The Helminthoid Flysch Nappe (HF) crops out in different areas of the Alpine-Apennines chains. This PhD thesis focuses on the Helminthoid Flysch of the Ligurian Alps and the Embrunais-Ubaye area, integrating the literature on the Helminthoid Flysch of the Prealps and the Northern Apennines to analyse the dynamic processes involved at larger scale. The HF units consist of carbonate and siliciclastic turbiditic deposits, whose ages vary from one unit to the other, going from the Late Cretaceous to the early Eocene. These deposits were sedimented in the Liguro-Piedmont Ocean and they are now located in an external position, at the top of the Alpine stack. Understanding the geological processes involved in the history of these nappes is a key point to understand the transition between subduction and continental collision.

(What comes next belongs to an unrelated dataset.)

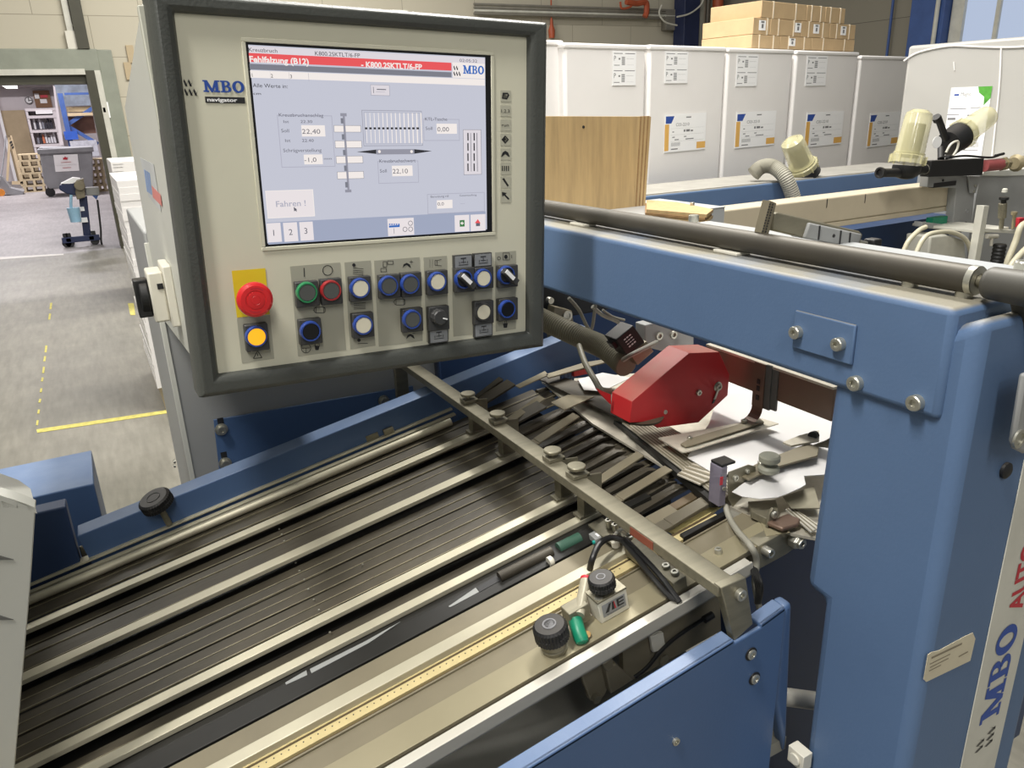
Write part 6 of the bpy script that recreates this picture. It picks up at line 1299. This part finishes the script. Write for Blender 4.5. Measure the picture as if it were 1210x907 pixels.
# suction filters on the black block
YV = 2.63
def V_(x, y, o=0): return AY(x, y, YV+o)
vbk = thing('black_valve_block', 'black rectangular valve block between two clear filter bowls', 'valve block', V_(1130, 210))
m = MB(); a, b_ = V_(1099, 208), V_(1161, 190); m.ext([V_(1101, 190), V_(1163, 187), V_(1161, 207), V_(1098, 209)], YY*.055); m.build('block', blk, vbk, bev=.002)
m = MB(); m.cyl(V_(1093, 200, .03), V_(1104, 199, .03), .026, 20); m.build('steel_ring', hose_g, vbk)
m = MB(); m.tube([V_(1118, 187, .02), V_(1140, 184, .02), V_(1170, 186, .02), V_(1184, 182, .02)], .006, 8); m.cyl(V_(1176, 184, .02), V_(1186, 181.5, .02), .008, 8); m.lathe(V_(1120, 186, .02), ZZ, [(0, .02), (.012, .018), (.014, .008)], 14); m.build('ball_valve_lever', blk, vbk)
fL = filt_bowl('upright_filter', 'upright clear filter bowl with grey mesh on the black housing', V_(1071.5, 193, .03), V_(1084, 141, .03)-V_(1071.5, 190, .03), .073, (V_(1084, 141, .03)-V_(1071.5, 190, .03)).length*1.28)
bb_ = MB(); c = V_(1070, 204, .03); ax = (V_(1083, 141, .03)-V_(1071.5, 193, .03)).normalized()
bb_.lathe(c+ax*.035, -ax, [(0, .070), (.02, .070), (.045, .062), (.062, .040), (.068, .015)], 24); bb_.cyl(c, V_(1043, 204, .03), .022, 16); bb_.lathe(V_(1041, 204, .03), (V_(1043, 204, .03)-c), [(0, .028), (.014, .028), (.014, .019), (.004, .018)], 18); bb_.cyl(c, V_(1098, 199, .03), .024, 16)
bb_.build('black_housing', blk, fL)
base2 = V_(1135, 160, .10); tip = V_(1166, 138, .10)
fR = filt_bowl('tilted_filter', 'tilted round ended clear filter bowl pointing to the upper right', base2, tip-base2, .068, (tip-base2).length*1.1, cage=False)
m = MB(); ax = (tip-base2).normalized(); m.lathe(base2+ax*.001, -ax, [(0, .074), (.03, .076), (.05, .072), (.105, .070), (.115, .04)], 24); m.cyl(V_(1118, 165, .10), V_(1108, 138, .1), .018, 14); m.cyl(V_(1108, 142, .1), V_(1106, 138, .1), .022, 14); m.cyl(V_(1112, 175, .09), V_(1112, 188, .05), .018, 12); m.build('black_housing', blk, fR)
m = MB(); m.lathe(V_(1107, 168, .012), Vector((-.2, -1, 0)), [(0, .03), (.002, .03)], 20); m.build('round_label', label, fR)
m = MB(); m.tube([V_(1118, 180, .03), V_(1124, 170, .02), V_(1132, 167, .02), V_(1131, 176, .02), V_(1126, 184, .02)], .006, 8); o_ = m.build('white_bracket_wire', whp); tag(o_, 'small white looped clip on top of the black valve block', 'clip')
pc = thing('pipe_coupling', 'red hose stub with pale brass couplings right of the black block', 'coupling', V_(1180, 195))
m = MB(); m.cyl(V_(1162, 196, .03), V_(1182, 194, .03), .033, 20); m.build('red_stub', mat('dusty_red_rubber', (162, 84, 84), .5, 0, .1, 20), pc)
m = MB(); m.lathe(V_(1181, 194, .03), V_(1195, 193, .03)-V_(1181, 194, .03), [(0, .036), (.03, .034), (.03, .04), (.045, .04), (.05, .03), (.08, .03)], 6); m.build('brass_nut', mat('dull_brass', (164, 152, 122), .4, .5, .1, 30), pc); m = MB(); m.lathe(V_(1198, 193, .03), V_(1212, 190, .03)-V_(1198, 193, .03), [(0, .034), (.02, .05), (.04, .034), (.09, .034)], 14); m.build('brass_coupling', MT['dull_brass'], pc)
# grey carrier with slot, holding the beige beam end
YG = 2.70
def G_(x, y, o=0): return AY(x, y, YG+o)
gc = thing('grey_carrier', 'grey cast carrier arm around the end of the beige beam', 'carrier', G_(1120, 290))
m = MB(); m.ext([G_(x, y) for x, y in ((1097, 207), (1160, 208), (1152, 225), (1148, 265), (1134, 276), (1089, 268), (1090, 262), (1126, 266), (1130, 222), (1096, 221))], YY*.05); m.build('front_arm', grey_s, gc, bev=.003)
m = MB(); m.box((G_(1103, 220).x, YG-.002, G_(1103, 222).z), (G_(1129, 220).x, YG+.03, G_(1103, 216.5).z)); m.lathe(G_(1114, 213), -YY, [(0, .007), (.004, .007)], 12); m.build('slot', ink, gc, bev=.001)
m = MB(); m.box((G_(1104, 262).x, YG+.01, G_(1104, 268).z), (G_(1121, 262).x, YG+.05, G_(1104, 258).z)); m.build('green_block', green, gc)
m = MB(); m.ext([G_(x, y, -.01) for x, y in ((1143, 208), (1157, 208), (1151, 228), (1145, 228))], -YY*.01); rb = m.build('rib', grey_s, gc, bev=.001)
for x, y in ((1152, 219.5), (1150.5, 226)): bolt(rb, G_(x, y, -.02), -YY, .008, .005)
for x, y in ((1142.5, 249), (1140.5, 264.5)): m = MB(); m.lathe(G_(x, y), -YY, [(0, .014), (.003, .014), (.003, .010), (.001, .009)], 18); m.build('plug', grey_s if y < 255 else blk, gc)
gh = thing('grey_machine_housing', 'grey machine housing with sloping top at the right edge', 'machine housing', G_(1180, 300, .3))
m = MB(); m.ext([G_(x, y, .12) for x, y in ((1158, 206), (1188, 204), (1260, 200), (1260, 340), (1140, 340), (1145, 280))], YY*.4); m.box((G_(1148, 300, .12).x, YG+.12, 0), (G_(1250, 300, .12).x, YG+.5, G_(1180, 330, .12).z)); m.build('body', grey_s, gh, bev=.004)
m = MB(); m.ext([G_(x, y, .11) for x, y in ((1163, 202.5), (1260, 196), (1260, 206), (1186, 208), (1160, 207.5))], YY*.4); m.build('top_cover', white_s, gh, bev=.003)
va = thing('suction_valve', 'small steel valve with black star knob on the grey housing', 'valve', G_(1186, 290, -.2))
def H_(x, y): return AY(x, y, 2.4)
m = MB(); m.lathe(H_(1187, 227), ZZ, [(0, .014), (.016, .013), (.02, .008)], 14); m.build('top_pin', strip_m, va)
m = MB(); m.lathe(H_(1186, 237), ZZ, [(0, .012), (.006, .024), (.018, .024), (.022, .012)], 8); m.cyl(H_(1186, 241), H_(1186, 236), .013, 12); m.build('star_knob', blk, va, smooth=20)
m = MB(); m.cyl(H_(1184, 257), H_(1185, 240), .021, 12); m.cyl(H_(1183, 270), H_(1184, 256), .012, 12); m.build('body', stl, va, bev=.001)
m = MB(); m.ext([H_(x, y) for x, y in ((1165, 270), (1202, 272), (1202, 276), (1163, 274))], YY*.06); m.ext([H_(x, y) for x, y in ((1163, 243), (1169, 243), (1158, 308), (1152, 308))], YY*.04); m.box((H_(1166, 272).x, 2.42, H_(1170, 276).z), (H_(1196, 272).x, 2.83, H_(1170, 273).z)); m.build('bracket', strip_m, va, bev=.001)
m = MB(); m.cyl(H_(1197, 270), H_(1199, 250), .009, 12); m.lathe(H_(1198, 254), ZZ, [(0, .014), (.008, .016), (.012, .016), (.018, .016)], 16); m.build('brass_pin', MT['dull_brass'], va)
m = MB(); m.box((H_(1202, 262).x, 2.39, H_(1202, 268).z), (H_(1208, 262).x, 2.42, H_(1202, 258).z)); m.build('red_tag', lred, va)
m = MB(); m.lathe(H_(1178, 310), ZZ, [(0, .03), (.01, .034), (.02, .03), (.03, .034), (.04, .03), (.05, .034), (.06, .03), (.07, .034), (.08, .03), (.09, .034), (.1, .03)], 20); m.build('bellows', blk, va)
m = MB(); m.cyl(H_(1166, 279), H_(1178, 279), .012, 12); m.cyl(H_(1171, 290), H_(1172, 281), .008, 10); m.build('side_screw', alu, va)
def hz_(nm, pts, r, lb, mt=hose_g, Y=2.5): m = MB(); m.tube([AY(x, y, Y) for x, y in pts], r, 12); o = m.build(nm, mt); tag(o, lb, 'hose')
pvc = mat('pale_pvc_hose', (196, 190, 166), .4, 0, .04)
hz_('pale_hose', [(1068, 296), (1074, 284), (1086, 272), (1094, 268)], .012, 'pale hose curving up leftmost under the grey carrier', pvc)
hz_('pale_hose', [(1083, 298), (1090, 284), (1100, 276), (1122, 274), (1140, 282), (1148, 300), (1149, 316)], .012, 'pale hose arching over the grey machine box', pvc, 2.45)
hz_('pale_hose', [(1215, 262), (1206, 268), (1200, 285), (1192, 305), (1188, 318)], .016, 'pale hose at the right edge, left of two', pvc, 2.3)
hz_('pale_hose', [(1222, 285), (1208, 298), (1196, 312), (1190, 325)], .016, 'pale hose at the right edge, lower of two', pvc, 2.25)
m = MB(); m.ext([AY(x, y, 2.62) for x, y in ((1100, 279), (1118, 277), (1140, 284), (1143, 320), (1095, 320))], YY*.15); m.box((AY(1097, 300, 2.62).x, 2.62, 0), (AY(1140, 300, 2.62).x, 2.77, AY(1110, 316, 2.62).z)); o_ = m.build('round_shouldered_box', strip_m, bev=.01); tag(o_, 'pale grey machine box with cream sticker under the arching hose', 'machine box')
# perforated angle and clamp with bracket on the white cover
YC = AX(985, 289, .84).y
pa = thing('perforated_clamp', 'perforated angle with long steel bar, clamp block and black knob', 'clamp', AY(960, 275, YC))
def C_(x, y, o=0): return AY(x, y, YC+o)
m = MB(); m.ext([C_(x, y) for x, y in ((910, 237), (917.5, 240), (908, 277), (900, 275))], YY*.012, 0)
for i in range(11):
    for j in range(2): p = C_(909.8-i*.85+j*3.4, 241+i*3.2+j*.6, -.001); m.lathe(p, -YY, [(0, .0012), (.0004, .0012)], 6, 1)
m.build('perforated_plate', [kh, ink], pa)
m = MB(); m.ext([C_(x, y, .004) for x, y in ((916, 252), (921, 251), (1016, 273), (1020, 277), (1014, 293), (950, 281), (912, 272))], YY*.012); m.build('bar', stl, pa, bev=.002)
m = MB(); m.ext([C_(x, y, 0) for x, y in ((957, 263), (999, 272), (1019, 276.5), (1014, 293), (951, 281.5))], YY*.024); m.build('clamp_block', grey_s, pa, bev=.002)
m = MB(); m.lathe(C_(985, 278.5), -YY, [(0, .0022), (.001, .0022)], 10); 
for x in (968, 993, 1004): m.ob(C_(x, 275+.22*(x-968), -.0005), XX*.001, YY*.0006, ZZ*.009)
m.build('grooves', ink, pa)
m = MB(); m.cyl(C_(1015, 285, .01), C_(1024, 287, .01), .0022, 10); m.build('pin', zinc, pa); m = MB(); c = C_(1031, 288, .01); m.ob(c, XX*.0085, YY*.0085, ZZ*.0072); m.build('black_knob', blk, pa, bev=.002)

# ------------------------------------------------------------------ lights
def area(name, loc, sx, sy, e, col=(1, .97, .915), tgt=None):
    l = bpy.data.lights.new(name, 'AREA'); l.shape = 'RECTANGLE'; l.size = sx; l.size_y = sy; l.energy = e; l.color = col
    o = bpy.data.objects.new(name, l); COL.objects.link(o); o.location = loc
    if tgt: o.rotation_euler = (Vector(tgt)-Vector(loc)).to_track_quat('-Z', 'Y').to_euler()
    return o
area('hall_area_light', (-1.4, .2, 5.1), .3, 1.4, 215, tgt=(.3, 1.0, 1.0))
area('hall_area_light', (-1.0, -3.2, 5.0), .6, 2.4, 95, tgt=(.4, 1.0, 1.2))  # fill lamp added to light the console face
area('hall_area_light', (2.3, 2.7, 5.4), .5, 2.4, 290)  # lamp added to brighten the fronts of the paper stacks
area('hall_area_light', (2.6, 4.5, 5.5), 3, .6, 200)
area('hall_area_light', (-2.0, 6.5, 5.5), 3, .6, 150)
area('hall_area_light', (2.5, 9.0, 5.5), 3, .6, 330)
area('annex_lamp', (-2.5, 17, 5.1), 3, .6, 330, col=(1, .95, .98))
area('annex_lamp', (-1.5, 24, 5.1), 4, .8, 620, col=(1, .95, .98))
w = bpy.data.worlds.new('world'); sc.world = w; w.use_nodes = True; nt = w.node_tree; bg = nt.nodes['Background']
bg.inputs[0].default_value = (.84, .84, .81, 1); bg.inputs[1].default_value = .30
sc.view_settings.view_transform = 'Standard'; sc.view_settings.look = 'None'; sc.view_settings.gamma = 1; sc.view_settings.use_curve_mapping = False; sc.view_settings.exposure = -0.12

Based on the existing literature, three main emplacement models can be defined. Gravity sliding is the first model that was proposed and is still supported by many authors. This model is not concerned with identifying the roots of the FH, which always stayed at the top of the nappe stack. The second model considered the HF as rooted below the non-metamorphic Adriatic units, in particular, in the Canavese area. The third model inferred that the HF were subducted together with other Liguro-Piedmont units, without reaching significant depth, thus as the uppermost portion of the accretionary prism. Hence, they were exhumed in kinematic continuity with the metamorphic units of the Liguro-Piedmont domain.

In order to discriminate which of the above emplacement mechanisms most likely acted on the HF at the subduction/collision transition, we combine field-related structural analyses at map-, meso- and micro-scale, with palaeothermometry (RSCM) and thermochronology, applying fission tracks and the U-Th/He methods on zircons. The results of these analyses will allow us to constrain the Tt path of the HF, relate it to a sequence of deformation phases, thus providing new data to discriminate between emplacement mechanisms.